Extract every line of the material below and reproduce it faithfully.

---

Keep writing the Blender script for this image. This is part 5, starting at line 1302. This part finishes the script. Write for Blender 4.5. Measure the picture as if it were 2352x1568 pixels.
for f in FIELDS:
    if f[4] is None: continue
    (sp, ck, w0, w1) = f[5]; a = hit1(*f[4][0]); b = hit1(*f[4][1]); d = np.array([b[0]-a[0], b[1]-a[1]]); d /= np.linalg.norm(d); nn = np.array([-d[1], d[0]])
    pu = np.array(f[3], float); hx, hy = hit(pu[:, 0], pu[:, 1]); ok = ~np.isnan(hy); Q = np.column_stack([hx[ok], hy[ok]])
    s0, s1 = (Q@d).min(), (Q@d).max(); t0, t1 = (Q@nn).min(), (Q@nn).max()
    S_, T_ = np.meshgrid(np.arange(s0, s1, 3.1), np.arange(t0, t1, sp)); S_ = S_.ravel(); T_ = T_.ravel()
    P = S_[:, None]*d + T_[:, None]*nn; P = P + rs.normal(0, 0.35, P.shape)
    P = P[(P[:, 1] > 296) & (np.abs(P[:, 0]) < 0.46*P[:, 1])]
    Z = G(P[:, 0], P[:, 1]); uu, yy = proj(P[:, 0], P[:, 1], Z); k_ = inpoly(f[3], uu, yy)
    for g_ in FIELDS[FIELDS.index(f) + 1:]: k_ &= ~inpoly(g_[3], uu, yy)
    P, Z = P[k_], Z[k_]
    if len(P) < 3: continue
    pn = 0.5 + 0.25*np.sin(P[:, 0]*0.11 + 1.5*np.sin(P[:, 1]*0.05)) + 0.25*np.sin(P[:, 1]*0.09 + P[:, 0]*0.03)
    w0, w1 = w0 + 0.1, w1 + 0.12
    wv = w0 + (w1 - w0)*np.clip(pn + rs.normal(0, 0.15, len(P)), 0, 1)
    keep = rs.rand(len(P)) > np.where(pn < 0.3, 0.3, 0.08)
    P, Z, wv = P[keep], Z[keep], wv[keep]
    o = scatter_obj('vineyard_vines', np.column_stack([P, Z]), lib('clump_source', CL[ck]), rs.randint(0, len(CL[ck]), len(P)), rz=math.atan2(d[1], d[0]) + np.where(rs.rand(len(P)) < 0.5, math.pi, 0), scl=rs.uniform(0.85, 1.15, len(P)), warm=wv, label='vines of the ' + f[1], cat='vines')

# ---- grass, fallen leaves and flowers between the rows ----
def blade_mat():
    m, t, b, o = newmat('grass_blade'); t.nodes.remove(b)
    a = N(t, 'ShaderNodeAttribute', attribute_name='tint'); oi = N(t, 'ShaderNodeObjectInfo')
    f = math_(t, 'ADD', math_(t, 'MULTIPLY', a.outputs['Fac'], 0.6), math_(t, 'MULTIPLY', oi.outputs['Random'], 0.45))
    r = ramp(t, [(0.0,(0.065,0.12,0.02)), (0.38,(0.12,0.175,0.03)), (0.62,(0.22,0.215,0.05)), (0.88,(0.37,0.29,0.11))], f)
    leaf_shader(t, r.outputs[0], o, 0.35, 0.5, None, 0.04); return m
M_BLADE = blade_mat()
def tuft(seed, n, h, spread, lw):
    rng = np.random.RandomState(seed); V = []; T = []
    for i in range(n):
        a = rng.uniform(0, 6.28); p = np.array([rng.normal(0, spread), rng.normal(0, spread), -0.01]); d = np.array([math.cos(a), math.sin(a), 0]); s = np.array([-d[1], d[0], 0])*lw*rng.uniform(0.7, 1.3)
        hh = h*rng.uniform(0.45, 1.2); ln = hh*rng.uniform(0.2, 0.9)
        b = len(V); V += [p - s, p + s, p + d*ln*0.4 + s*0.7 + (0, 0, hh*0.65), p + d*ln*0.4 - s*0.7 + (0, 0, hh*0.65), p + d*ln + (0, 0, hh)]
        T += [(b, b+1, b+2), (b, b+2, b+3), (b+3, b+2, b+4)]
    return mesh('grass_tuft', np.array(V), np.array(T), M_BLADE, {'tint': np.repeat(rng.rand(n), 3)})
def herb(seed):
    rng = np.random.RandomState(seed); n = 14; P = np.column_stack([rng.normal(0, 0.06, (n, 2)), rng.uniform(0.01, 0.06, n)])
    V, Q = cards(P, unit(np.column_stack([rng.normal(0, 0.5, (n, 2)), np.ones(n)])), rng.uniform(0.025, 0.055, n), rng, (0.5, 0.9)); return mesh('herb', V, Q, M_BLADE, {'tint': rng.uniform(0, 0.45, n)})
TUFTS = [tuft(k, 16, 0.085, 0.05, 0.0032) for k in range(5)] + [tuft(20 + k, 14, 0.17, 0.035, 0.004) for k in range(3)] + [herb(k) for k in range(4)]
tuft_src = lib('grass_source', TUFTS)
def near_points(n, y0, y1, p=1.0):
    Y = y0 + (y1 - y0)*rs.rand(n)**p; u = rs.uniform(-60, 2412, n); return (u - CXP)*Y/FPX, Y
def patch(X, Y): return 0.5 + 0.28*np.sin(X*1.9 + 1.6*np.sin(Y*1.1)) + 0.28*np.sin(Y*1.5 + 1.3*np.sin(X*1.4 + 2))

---

§ **Result for this exercise**:
Keep writing the Blender script for this image. This is part 5, starting at line 1302. This part finishes the script. Write for Blender 4.5. Measure the picture as if it were 2352x1568 pixels.
for f in FIELDS:
    if f[4] is None: continue
    (sp, ck, w0, w1) = f[5]; a = hit1(*f[4][0]); b = hit1(*f[4][1]); d = np.array([b[0]-a[0], b[1]-a[1]]); d /= np.linalg.norm(d); nn = np.array([-d[1], d[0]])
    pu = np.array(f[3], float); hx, hy = hit(pu[:, 0], pu[:, 1]); ok = ~np.isnan(hy); Q = np.column_stack([hx[ok], hy[ok]])
    s0, s1 = (Q@d).min(), (Q@d).max(); t0, t1 = (Q@nn).min(), (Q@nn).max()
    S_, T_ = np.meshgrid(np.arange(s0, s1, 3.1), np.arange(t0, t1, sp)); S_ = S_.ravel(); T_ = T_.ravel()
    P = S_[:, None]*d + T_[:, None]*nn; P = P + rs.normal(0, 0.35, P.shape)
    P = P[(P[:, 1] > 296) & (np.abs(P[:, 0]) < 0.46*P[:, 1])]
    Z = G(P[:, 0], P[:, 1]); uu, yy = proj(P[:, 0], P[:, 1], Z); k_ = inpoly(f[3], uu, yy)
    for g_ in FIELDS[FIELDS.index(f) + 1:]: k_ &= ~inpoly(g_[3], uu, yy)
    P, Z = P[k_], Z[k_]
    if len(P) < 3: continue
    pn = 0.5 + 0.25*np.sin(P[:, 0]*0.11 + 1.5*np.sin(P[:, 1]*0.05)) + 0.25*np.sin(P[:, 1]*0.09 + P[:, 0]*0.03)
    w0, w1 = w0 + 0.1, w1 + 0.12
    wv = w0 + (w1 - w0)*np.clip(pn + rs.normal(0, 0.15, len(P)), 0, 1)
    keep = rs.rand(len(P)) > np.where(pn < 0.3, 0.3, 0.08)
    P, Z, wv = P[keep], Z[keep], wv[keep]
    o = scatter_obj('vineyard_vines', np.column_stack([P, Z]), lib('clump_source', CL[ck]), rs.randint(0, len(CL[ck]), len(P)), rz=math.atan2(d[1], d[0]) + np.where(rs.rand(len(P)) < 0.5, math.pi, 0), scl=rs.uniform(0.85, 1.15, len(P)), warm=wv, label='vines of the ' + f[1], cat='vines')

# ---- grass, fallen leaves and flowers between the rows ----
def blade_mat():
    m, t, b, o = newmat('grass_blade'); t.nodes.remove(b)
    a = N(t, 'ShaderNodeAttribute', attribute_name='tint'); oi = N(t, 'ShaderNodeObjectInfo')
    f = math_(t, 'ADD', math_(t, 'MULTIPLY', a.outputs['Fac'], 0.6), math_(t, 'MULTIPLY', oi.outputs['Random'], 0.45))
    r = ramp(t, [(0.0,(0.065,0.12,0.02)), (0.38,(0.12,0.175,0.03)), (0.62,(0.22,0.215,0.05)), (0.88,(0.37,0.29,0.11))], f)
    leaf_shader(t, r.outputs[0], o, 0.35, 0.5, None, 0.04); return m
M_BLADE = blade_mat()
def tuft(seed, n, h, spread, lw):
    rng = np.random.RandomState(seed); V = []; T = []
    for i in range(n):
        a = rng.uniform(0, 6.28); p = np.array([rng.normal(0, spread), rng.normal(0, spread), -0.01]); d = np.array([math.cos(a), math.sin(a), 0]); s = np.array([-d[1], d[0], 0])*lw*rng.uniform(0.7, 1.3)
        hh = h*rng.uniform(0.45, 1.2); ln = hh*rng.uniform(0.2, 0.9)
        b = len(V); V += [p - s, p + s, p + d*ln*0.4 + s*0.7 + (0, 0, hh*0.65), p + d*ln*0.4 - s*0.7 + (0, 0, hh*0.65), p + d*ln + (0, 0, hh)]
        T += [(b, b+1, b+2), (b, b+2, b+3), (b+3, b+2, b+4)]
    return mesh('grass_tuft', np.array(V), np.array(T), M_BLADE, {'tint': np.repeat(rng.rand(n), 3)})
def herb(seed):
    rng = np.random.RandomState(seed); n = 14; P = np.column_stack([rng.normal(0, 0.06, (n, 2)), rng.uniform(0.01, 0.06, n)])
    V, Q = cards(P, unit(np.column_stack([rng.normal(0, 0.5, (n, 2)), np.ones(n)])), rng.uniform(0.025, 0.055, n), rng, (0.5, 0.9)); return mesh('herb', V, Q, M_BLADE, {'tint': rng.uniform(0, 0.45, n)})
TUFTS = [tuft(k, 16, 0.085, 0.05, 0.0032) for k in range(5)] + [tuft(20 + k, 14, 0.17, 0.035, 0.004) for k in range(3)] + [herb(k) for k in range(4)]
tuft_src = lib('grass_source', TUFTS)
def near_points(n, y0, y1, p=1.0):
    Y = y0 + (y1 - y0)*rs.rand(n)**p; u = rs.uniform(-60, 2412, n); return (u - CXP)*Y/FPX, Y
def patch(X, Y): return 0.5 + 0.28*np.sin(X*1.9 + 1.6*np.sin(Y*1.1)) + 0.28*np.sin(Y*1.5 + 1.3*np.sin(X*1.4 + 2))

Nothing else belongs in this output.